=== Requirement ===
Reproduce exactly the lines below, from the first through the one containing "from mathutils import Vector, Matrix, noise", and nothing more.

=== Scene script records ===
==================================================
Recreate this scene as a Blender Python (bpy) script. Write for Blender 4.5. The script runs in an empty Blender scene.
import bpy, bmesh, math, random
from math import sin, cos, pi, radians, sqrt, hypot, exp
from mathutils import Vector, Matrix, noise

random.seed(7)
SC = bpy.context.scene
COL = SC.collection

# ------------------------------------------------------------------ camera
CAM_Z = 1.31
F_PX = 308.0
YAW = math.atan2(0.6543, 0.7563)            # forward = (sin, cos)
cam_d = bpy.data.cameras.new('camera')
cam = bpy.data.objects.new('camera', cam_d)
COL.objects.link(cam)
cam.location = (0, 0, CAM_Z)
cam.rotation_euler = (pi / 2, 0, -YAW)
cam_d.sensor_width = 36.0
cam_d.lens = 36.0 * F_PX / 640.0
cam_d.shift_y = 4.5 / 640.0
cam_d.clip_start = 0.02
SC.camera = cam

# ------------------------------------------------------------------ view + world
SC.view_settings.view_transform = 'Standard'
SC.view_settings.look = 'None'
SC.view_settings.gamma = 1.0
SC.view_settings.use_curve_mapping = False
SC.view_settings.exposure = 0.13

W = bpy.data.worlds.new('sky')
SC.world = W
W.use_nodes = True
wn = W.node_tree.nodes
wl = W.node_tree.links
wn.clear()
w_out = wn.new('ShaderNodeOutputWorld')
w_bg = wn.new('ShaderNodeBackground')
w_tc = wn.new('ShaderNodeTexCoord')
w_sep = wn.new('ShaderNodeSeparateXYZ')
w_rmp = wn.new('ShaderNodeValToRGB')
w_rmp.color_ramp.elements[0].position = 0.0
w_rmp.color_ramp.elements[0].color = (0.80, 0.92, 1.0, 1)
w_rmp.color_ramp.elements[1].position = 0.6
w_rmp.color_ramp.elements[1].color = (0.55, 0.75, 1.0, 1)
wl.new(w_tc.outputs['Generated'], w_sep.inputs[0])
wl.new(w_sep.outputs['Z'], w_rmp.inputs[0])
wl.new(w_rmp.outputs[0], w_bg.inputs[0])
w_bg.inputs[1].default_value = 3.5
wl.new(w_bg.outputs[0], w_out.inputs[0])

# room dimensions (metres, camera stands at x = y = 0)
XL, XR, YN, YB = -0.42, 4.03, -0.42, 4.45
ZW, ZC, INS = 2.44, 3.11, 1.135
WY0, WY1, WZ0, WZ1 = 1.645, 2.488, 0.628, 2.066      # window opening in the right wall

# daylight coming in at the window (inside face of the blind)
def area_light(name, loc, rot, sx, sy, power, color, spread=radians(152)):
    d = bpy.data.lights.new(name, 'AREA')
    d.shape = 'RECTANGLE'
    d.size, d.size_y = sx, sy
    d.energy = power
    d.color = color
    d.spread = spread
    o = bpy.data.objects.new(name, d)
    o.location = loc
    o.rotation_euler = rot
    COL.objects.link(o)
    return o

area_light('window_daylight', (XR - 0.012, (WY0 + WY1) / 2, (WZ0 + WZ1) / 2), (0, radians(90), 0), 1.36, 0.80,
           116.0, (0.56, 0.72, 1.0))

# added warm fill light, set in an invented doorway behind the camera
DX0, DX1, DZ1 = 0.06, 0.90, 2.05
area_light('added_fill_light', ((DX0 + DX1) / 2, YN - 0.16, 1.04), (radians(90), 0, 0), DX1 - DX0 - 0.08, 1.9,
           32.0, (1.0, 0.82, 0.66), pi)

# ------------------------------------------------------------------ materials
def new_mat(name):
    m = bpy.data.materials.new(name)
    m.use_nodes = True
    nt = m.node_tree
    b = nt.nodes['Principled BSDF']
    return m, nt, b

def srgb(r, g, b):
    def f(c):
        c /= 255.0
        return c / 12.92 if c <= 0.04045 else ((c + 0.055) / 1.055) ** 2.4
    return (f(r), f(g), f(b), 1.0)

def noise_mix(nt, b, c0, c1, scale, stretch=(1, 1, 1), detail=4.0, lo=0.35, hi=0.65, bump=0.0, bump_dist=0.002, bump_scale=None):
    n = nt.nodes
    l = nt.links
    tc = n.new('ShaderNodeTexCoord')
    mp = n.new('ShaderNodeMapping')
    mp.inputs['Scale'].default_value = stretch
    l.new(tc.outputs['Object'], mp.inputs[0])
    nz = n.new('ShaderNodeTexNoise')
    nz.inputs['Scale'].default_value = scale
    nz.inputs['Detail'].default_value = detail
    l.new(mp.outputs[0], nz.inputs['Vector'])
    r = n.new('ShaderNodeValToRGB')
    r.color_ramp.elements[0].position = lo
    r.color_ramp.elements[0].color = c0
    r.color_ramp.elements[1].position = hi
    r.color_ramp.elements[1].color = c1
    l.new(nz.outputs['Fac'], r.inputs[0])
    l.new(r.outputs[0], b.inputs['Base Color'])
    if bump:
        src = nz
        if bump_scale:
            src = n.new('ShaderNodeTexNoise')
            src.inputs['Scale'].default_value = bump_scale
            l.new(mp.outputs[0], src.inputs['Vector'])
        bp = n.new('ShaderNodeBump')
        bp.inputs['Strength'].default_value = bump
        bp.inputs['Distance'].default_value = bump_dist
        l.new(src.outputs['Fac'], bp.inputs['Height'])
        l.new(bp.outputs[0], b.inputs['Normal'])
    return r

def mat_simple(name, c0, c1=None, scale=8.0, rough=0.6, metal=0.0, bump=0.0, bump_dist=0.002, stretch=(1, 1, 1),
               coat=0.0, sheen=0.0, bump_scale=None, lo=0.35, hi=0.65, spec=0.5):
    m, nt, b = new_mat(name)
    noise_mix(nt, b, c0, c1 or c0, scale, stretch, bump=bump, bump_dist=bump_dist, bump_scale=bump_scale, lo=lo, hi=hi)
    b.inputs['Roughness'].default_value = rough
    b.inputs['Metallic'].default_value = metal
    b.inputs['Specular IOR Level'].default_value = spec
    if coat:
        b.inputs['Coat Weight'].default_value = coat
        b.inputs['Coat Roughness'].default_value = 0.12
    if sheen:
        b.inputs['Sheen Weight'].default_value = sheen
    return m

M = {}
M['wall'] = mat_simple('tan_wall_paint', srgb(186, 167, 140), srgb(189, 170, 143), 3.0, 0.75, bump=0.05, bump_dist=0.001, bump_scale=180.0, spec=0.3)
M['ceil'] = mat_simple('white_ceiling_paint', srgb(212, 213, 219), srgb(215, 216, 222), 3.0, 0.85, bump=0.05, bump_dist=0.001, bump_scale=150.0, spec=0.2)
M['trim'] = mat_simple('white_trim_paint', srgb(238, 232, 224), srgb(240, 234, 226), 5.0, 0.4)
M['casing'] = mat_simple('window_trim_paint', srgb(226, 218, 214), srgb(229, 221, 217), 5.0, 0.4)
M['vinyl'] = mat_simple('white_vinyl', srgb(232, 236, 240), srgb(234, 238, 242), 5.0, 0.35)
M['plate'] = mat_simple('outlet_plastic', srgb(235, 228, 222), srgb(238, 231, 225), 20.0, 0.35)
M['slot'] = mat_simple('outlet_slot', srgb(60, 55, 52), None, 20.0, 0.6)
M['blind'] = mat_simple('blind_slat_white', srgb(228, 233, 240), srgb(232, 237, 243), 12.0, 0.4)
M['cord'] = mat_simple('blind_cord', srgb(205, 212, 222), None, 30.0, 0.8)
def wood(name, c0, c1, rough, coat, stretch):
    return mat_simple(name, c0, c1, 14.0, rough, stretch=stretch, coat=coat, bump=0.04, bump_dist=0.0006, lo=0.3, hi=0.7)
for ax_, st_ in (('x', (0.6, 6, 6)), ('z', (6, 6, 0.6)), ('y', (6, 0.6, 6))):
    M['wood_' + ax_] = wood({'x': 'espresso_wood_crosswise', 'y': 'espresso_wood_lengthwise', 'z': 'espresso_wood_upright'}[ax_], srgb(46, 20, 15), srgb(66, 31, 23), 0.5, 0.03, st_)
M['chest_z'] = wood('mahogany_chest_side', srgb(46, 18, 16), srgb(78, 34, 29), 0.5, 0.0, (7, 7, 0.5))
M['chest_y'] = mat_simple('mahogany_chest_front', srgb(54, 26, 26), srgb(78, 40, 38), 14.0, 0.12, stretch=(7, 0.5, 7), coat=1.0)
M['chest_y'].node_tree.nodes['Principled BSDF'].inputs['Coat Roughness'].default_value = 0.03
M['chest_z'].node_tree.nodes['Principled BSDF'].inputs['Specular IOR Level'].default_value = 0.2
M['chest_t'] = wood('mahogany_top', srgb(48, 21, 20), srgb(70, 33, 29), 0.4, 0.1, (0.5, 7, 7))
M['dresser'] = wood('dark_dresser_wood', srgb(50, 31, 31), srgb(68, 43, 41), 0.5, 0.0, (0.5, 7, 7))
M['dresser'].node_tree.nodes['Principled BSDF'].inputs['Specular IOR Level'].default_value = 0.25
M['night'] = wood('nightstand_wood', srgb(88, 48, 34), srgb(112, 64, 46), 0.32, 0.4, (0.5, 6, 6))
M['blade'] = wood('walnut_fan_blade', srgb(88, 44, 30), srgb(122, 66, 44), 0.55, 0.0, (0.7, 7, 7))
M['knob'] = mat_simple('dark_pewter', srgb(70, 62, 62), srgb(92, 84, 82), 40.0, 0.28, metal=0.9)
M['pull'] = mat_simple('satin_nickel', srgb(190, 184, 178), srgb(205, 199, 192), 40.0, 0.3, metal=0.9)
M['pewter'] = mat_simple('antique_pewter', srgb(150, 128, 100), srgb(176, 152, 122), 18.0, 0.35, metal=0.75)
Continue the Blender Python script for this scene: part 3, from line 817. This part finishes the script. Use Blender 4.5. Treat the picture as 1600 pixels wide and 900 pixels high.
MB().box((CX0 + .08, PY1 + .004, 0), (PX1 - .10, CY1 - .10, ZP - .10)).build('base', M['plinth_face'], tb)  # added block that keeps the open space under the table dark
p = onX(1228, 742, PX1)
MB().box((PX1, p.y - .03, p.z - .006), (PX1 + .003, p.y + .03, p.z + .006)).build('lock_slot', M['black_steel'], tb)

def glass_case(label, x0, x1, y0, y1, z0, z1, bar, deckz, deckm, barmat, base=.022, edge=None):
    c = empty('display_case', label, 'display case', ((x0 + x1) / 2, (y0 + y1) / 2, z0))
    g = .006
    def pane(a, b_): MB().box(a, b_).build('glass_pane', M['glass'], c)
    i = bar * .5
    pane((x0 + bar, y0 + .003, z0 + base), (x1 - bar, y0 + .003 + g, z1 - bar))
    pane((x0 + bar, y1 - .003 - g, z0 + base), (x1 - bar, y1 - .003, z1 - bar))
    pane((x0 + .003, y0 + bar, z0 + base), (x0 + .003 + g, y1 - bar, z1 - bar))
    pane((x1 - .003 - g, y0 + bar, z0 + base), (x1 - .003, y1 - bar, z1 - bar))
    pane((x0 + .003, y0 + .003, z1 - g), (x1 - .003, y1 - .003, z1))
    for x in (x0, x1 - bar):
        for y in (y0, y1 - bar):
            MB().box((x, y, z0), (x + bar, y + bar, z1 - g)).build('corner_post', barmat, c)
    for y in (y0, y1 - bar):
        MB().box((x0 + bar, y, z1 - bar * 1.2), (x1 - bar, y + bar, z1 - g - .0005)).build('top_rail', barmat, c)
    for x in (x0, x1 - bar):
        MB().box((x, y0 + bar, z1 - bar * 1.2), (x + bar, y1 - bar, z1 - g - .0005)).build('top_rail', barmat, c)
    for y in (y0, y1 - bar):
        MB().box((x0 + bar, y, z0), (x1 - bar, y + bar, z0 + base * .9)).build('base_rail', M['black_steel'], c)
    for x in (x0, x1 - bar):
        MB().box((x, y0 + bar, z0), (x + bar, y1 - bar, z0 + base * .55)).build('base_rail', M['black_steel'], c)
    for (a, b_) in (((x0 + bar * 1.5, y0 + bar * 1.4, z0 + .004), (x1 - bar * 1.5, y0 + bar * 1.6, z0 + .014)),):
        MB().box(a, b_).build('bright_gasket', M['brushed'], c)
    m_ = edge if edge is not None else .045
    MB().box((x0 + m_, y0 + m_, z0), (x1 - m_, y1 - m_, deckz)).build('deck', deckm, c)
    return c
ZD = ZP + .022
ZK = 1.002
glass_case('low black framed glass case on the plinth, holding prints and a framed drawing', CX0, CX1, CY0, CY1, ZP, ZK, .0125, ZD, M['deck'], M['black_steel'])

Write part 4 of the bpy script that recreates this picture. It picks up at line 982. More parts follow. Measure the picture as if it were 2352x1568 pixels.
==================================================
=== Answer ===
Recreate this scene as a Blender Python (bpy) script. Write for Blender 4.5. The script runs in an empty Blender scene.
import bpy, bmesh, math, random
from math import sin, cos, pi, radians, sqrt, hypot, exp
from mathutils import Vector, Matrix, noise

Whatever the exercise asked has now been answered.